■ **DATA SEGMENT**
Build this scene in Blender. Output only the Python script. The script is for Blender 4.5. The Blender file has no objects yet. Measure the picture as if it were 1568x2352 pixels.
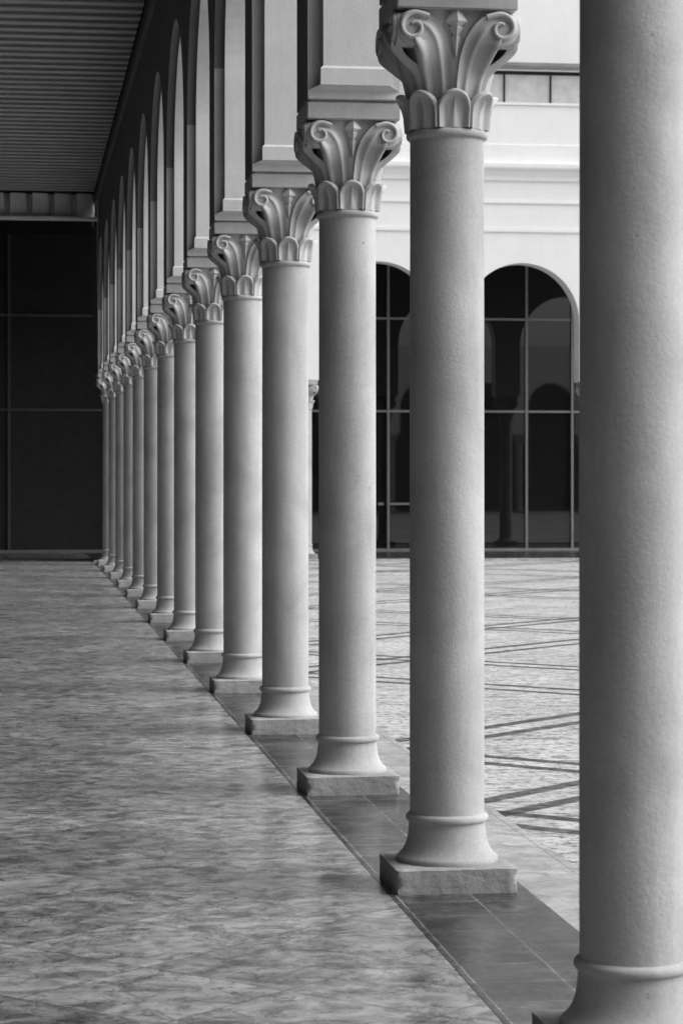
import bpy, bmesh, math, random
from mathutils import Vector, Matrix, noise as mnoise
random.seed(7)
PI=math.pi
C=bpy.context.scene.collection
# ------------------------------------------------------------------ materials
def newmat(name):
    m=bpy.data.materials.new(name); m.use_nodes=True
    nt=m.node_tree; b=nt.nodes['Principled BSDF']
    return m,nt,b
def N(nt,t,**k):
    n=nt.nodes.new(t)
    for a,v in k.items(): setattr(n,a,v)
    return n
def g(v): return (v,v,v,1)
def ramp(nt,src,stops):
    r=N(nt,'ShaderNodeValToRGB'); e=r.color_ramp.elements
    while len(e)<len(stops): e.new(.5)
    for el,(p,v) in zip(e,stops): el.position=p; el.color=g(v)
    nt.links.new(src,r.inputs[0]); return r.outputs[0]
def mul(nt,a,b,mode='MULTIPLY',fac=1):
    m=N(nt,'ShaderNodeMix',data_type='RGBA',blend_type=mode); m.inputs[0].default_value=fac
    nt.links.new(a,m.inputs[6])
    if isinstance(b,(int,float)): m.inputs[7].default_value=g(b)
    else: nt.links.new(b,m.inputs[7])
    return m.outputs[2]
def noise(nt,vec,scale,detail=6,rough=.6,dist=0):
    n=N(nt,'ShaderNodeTexNoise'); n.inputs['Scale'].default_value=scale; n.inputs['Detail'].default_value=detail
    n.inputs['Roughness'].default_value=rough; n.inputs['Distortion'].default_value=dist
    nt.links.new(vec,n.inputs['Vector']); return n.outputs[0]
def mapping(nt,vec,scale=(1,1,1),rot=(0,0,0)):
    m=N(nt,'ShaderNodeMapping'); m.inputs['Scale'].default_value=scale; m.inputs['Rotation'].default_value=rot
    nt.links.new(vec,m.inputs[0]); return m.outputs[0]
def bump(nt,b,h,strength,dist):
    n=N(nt,'ShaderNodeBump'); n.inputs['Strength'].default_value=strength; n.inputs['Distance'].default_value=dist
    nt.links.new(h,n.inputs['Height']); nt.links.new(n.outputs[0],b.inputs['Normal'])
def plaster(name,base,rough=.85,bs=.35,stain=.25,pits=.75,bscale=75):
    m,nt,b=newmat(name)
    geo=N(nt,'ShaderNodeNewGeometry').outputs['Position']
    a=ramp(nt,noise(nt,geo,2.1,5,.6,.6),[(.32,1-stain*.8),(.62,1)])
    st=ramp(nt,noise(nt,mapping(nt,geo,(9,9,.9)),1,5,.7),[(.3,1-stain*.5),(.6,1)])
    fine=ramp(nt,noise(nt,geo,60,3,.7),[(.35,1-stain*.3),(.6,1)])
    pit=ramp(nt,noise(nt,geo,26,3,.6),[(.22,pits),(.30,1)])
    c=mul(nt,mul(nt,mul(nt,a,st),pit),fine); c=mul(nt,c,base)
    nt.links.new(c,b.inputs['Base Color']); b.inputs['Roughness'].default_value=rough
    b.inputs['Specular IOR Level'].default_value=.2
    bump(nt,b,noise(nt,geo,bscale,4,.7),bs,.005)
    return m
M={}
M['stone']=plaster('pale_painted_stone',.50,rough=.95,bs=.42,stain=.30,pits=.55)
M['capstone']=plaster('carved_stone',.52,rough=.95,bs=.16,stain=.16,pits=1)
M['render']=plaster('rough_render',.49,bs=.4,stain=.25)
M['strip']=plaster('painted_light_render',.66,bs=.3,stain=.15)  # lighter render copy: light painted into jamb strips and arch bands
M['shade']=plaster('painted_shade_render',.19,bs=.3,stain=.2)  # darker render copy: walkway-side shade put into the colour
M['plinth']=plaster('worn_plinth',.44,bs=1,stain=.38,bscale=24,pits=.6)
M['white']=plaster('white_wall',.86,bs=.08,stain=.05,pits=1)
M['grey']=plaster('grey_soffit',.3,bs=.1,pits=1)
M['sidewall']=plaster('dark_side_wall',.05,bs=.1,pits=1)
M['fascia']=plaster('pale_fascia',.85,bs=.1,pits=1)
M['slat']=plaster('ceiling_slat',.45,bs=.1,stain=.15,pits=1)
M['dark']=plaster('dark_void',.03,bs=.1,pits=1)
def tiles(name,size,rot,lo,hi,vein_scale,groove,rough,streak,veincol,stretch=(1,1,1),jcol=.45,tone=(.8,1.15),spec=.5,ramp_w=(.38,.60)):
    m,nt,b=newmat(name)
    geo=N(nt,'ShaderNodeNewGeometry').outputs['Position']
    mp=mapping(nt,geo,(1/size,1/size,1),(0,0,rot))
    mp2=N(nt,'ShaderNodeVectorMath',operation='MULTIPLY'); nt.links.new(mp,mp2.inputs[0]); mp2.inputs[1].default_value=(1,1,0)
    fl=N(nt,'ShaderNodeVectorMath',operation='FLOOR'); nt.links.new(mp2.outputs[0],fl.inputs[0])
    fr=N(nt,'ShaderNodeVectorMath',operation='FRACTION'); nt.links.new(mp2.outputs[0],fr.inputs[0])
    wn=N(nt,'ShaderNodeTexWhiteNoise',noise_dimensions='3D'); nt.links.new(fl.outputs[0],wn.inputs['Vector'])
    off=N(nt,'ShaderNodeVectorMath',operation='SCALE'); nt.links.new(wn.outputs['Color'],off.inputs[0]); off.inputs[3].default_value=37
    ad=N(nt,'ShaderNodeVectorMath',operation='ADD'); nt.links.new(mapping(nt,geo,stretch),ad.inputs[0]); nt.links.new(off.outputs[0],ad.inputs[1])
    v=ad.outputs[0]
    cloud=ramp(nt,noise(nt,v,streak,9,.76,.6),[(ramp_w[0],lo),(ramp_w[1],hi)])
    def veins(sc,wd,col):
        n1=noise(nt,v,sc,7,.66,1.6)
        d=N(nt,'ShaderNodeMath',operation='SUBTRACT'); nt.links.new(n1,d.inputs[0]); d.inputs[1].default_value=.5
        ab=N(nt,'ShaderNodeMath',operation='ABSOLUTE'); nt.links.new(d.outputs[0],ab.inputs[0])
        return ramp(nt,ab.outputs[0],[(0,col),(wd,1)])
    vein=veins(vein_scale,.018,veincol)
    tn=ramp(nt,wn.outputs['Value'],[(0,tone[0]),(1,tone[1])])
    big=ramp(nt,noise(nt,geo,.8,4,.6),[(.3,.82),(.7,1.1)])
    c=mul(nt,mul(nt,mul(nt,cloud,vein),tn),big)
    s2=N(nt,'ShaderNodeSeparateXYZ'); nt.links.new(fr.outputs[0],s2.inputs[0])
    js=[]
    for k in (0,1):
        a=N(nt,'ShaderNodeMath',operation='SUBTRACT'); nt.links.new(s2.outputs[k],a.inputs[0]); a.inputs[1].default_value=.5
        e=N(nt,'ShaderNodeMath',operation='ABSOLUTE'); nt.links.new(a.outputs[0],e.inputs[0]); js.append(e.outputs[0])
    mx=N(nt,'ShaderNodeMath',operation='MAXIMUM'); nt.links.new(js[0],mx.inputs[0]); nt.links.new(js[1],mx.inputs[1])
    gr=ramp(nt,mx.outputs[0],[(.5-groove/size,1),(.5-groove/size*.6,jcol)])
    c=mul(nt,c,gr)
    nt.links.new(c,b.inputs['Base Color'])
    rr=ramp(nt,noise(nt,geo,2.2,5,.7),[(.3,rough*.7),(.7,rough*1.4)])
    nt.links.new(rr,b.inputs['Roughness']); b.inputs['Specular IOR Level'].default_value=spec
    bump(nt,b,noise(nt,geo,14,3),.03,.003)
    return m
M['marble']=tiles('grey_marble_tiles',.60,PI/4,.10,.40,3.4,.0045,.25,7.5,.30,(.85,1.05,1),.45,(.82,1.18),.45,(.39,.60))
M['slate']=tiles('dark_slate_tiles',.295,0,.012,.060,6,.0045,.26,7,2.2,(1,1,1),4.0,(.55,1.45),.34)
M['border']=tiles('pale_border_tiles',.33,0,.30,.55,5,.004,.4,7,.6,(1,1,1),.5,(.9,1.05))
def courtyard():
    m,nt,b=newmat('courtyard_terrazzo')
    geo=N(nt,'ShaderNodeNewGeometry').outputs['Position']
    s=N(nt,'ShaderNodeSeparateXYZ'); nt.links.new(geo,s.inputs[0])
    base=ramp(nt,noise(nt,geo,.9,6,.7,.5),[(.3,.46),(.65,.66)])
    sp=ramp(nt,noise(nt,geo,18,6,.8),[(.39,.25),(.50,1)])
    sp2=ramp(nt,noise(nt,mapping(nt,geo,(1,2.2,1)),3.2,7,.8),[(.38,.38),(.51,1)])
    c=mul(nt,mul(nt,base,sp),sp2)
    brk=noise(nt,geo,9,5,.8)
    def lines(op,phases,p,w):
        nonlocal c
        a=N(nt,'ShaderNodeMath',operation=op); nt.links.new(s.outputs[1],a.inputs[0]); nt.links.new(s.outputs[0],a.inputs[1])
        for ph in phases:
            q=N(nt,'ShaderNodeMath',operation='SUBTRACT'); nt.links.new(a.outputs[0],q.inputs[0]); q.inputs[1].default_value=ph-p/2
            r=N(nt,'ShaderNodeMath',operation='FLOORED_MODULO'); nt.links.new(q.outputs[0],r.inputs[0]); r.inputs[1].default_value=p
            t=N(nt,'ShaderNodeMath',operation='SUBTRACT'); nt.links.new(r.outputs[0],t.inputs[0]); t.inputs[1].default_value=p/2
            u=N(nt,'ShaderNodeMath',operation='ABSOLUTE'); nt.links.new(t.outputs[0],u.inputs[0])
            f=ramp(nt,u.outputs[0],[(w,0),(w+.008,1)])
            f=mul(nt,f,ramp(nt,brk,[(.40,.08),(.65,.32)]),'LIGHTEN')
            c=mul(nt,c,f)
    lines('SUBTRACT',(9.20,9.68,12.05,12.5),8.55,.08)
    lines('ADD',(13.50,13.98,16.3,16.72),8.55,.08)
    nt.links.new(c,b.inputs['Base Color'])
    nt.links.new(ramp(nt,noise(nt,geo,1.2,6,.7),[(.35,.35),(.7,.75)]),b.inputs['Roughness'])
    b.inputs['Specular IOR Level'].default_value=.35
    bump(nt,b,noise(nt,geo,45,3,.7),.25,.004)
    return m
M['court']=courtyard()
def simple(name,col,rough,metal=0,spec=.5):
    m,nt,b=newmat(name)
    geo=N(nt,'ShaderNodeNewGeometry').outputs['Position']
    c=mul(nt,ramp(nt,noise(nt,geo,4,5),[(.3,.85),(.7,1.1)]),col)
    nt.links.new(c,b.inputs['Base Color']); b.inputs['Roughness'].default_value=rough
    b.inputs['Metallic'].default_value=metal; b.inputs['Specular IOR Level'].default_value=spec
    return m
M['glass']=simple('dark_glass',.016,.02,0,.75)
M['glass2']=simple('matt_dark_glass',.05,.12,0,.12)
M['pane']=simple('clerestory_glass',.8,.25)
M['metal']=simple('aluminium_mullion',.28,.45,.3)
M['metal2']=simple('painted_shade_mullion',.14,.5,.2)  # same mullions at the walkway end, dim light painted in as darker colour
M['ground']=simple('grey_ground',.25,.9)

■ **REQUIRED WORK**
In how many lines of the data does the string "scene" appear? Give only the number.

■ **WORKED ANSWER**
2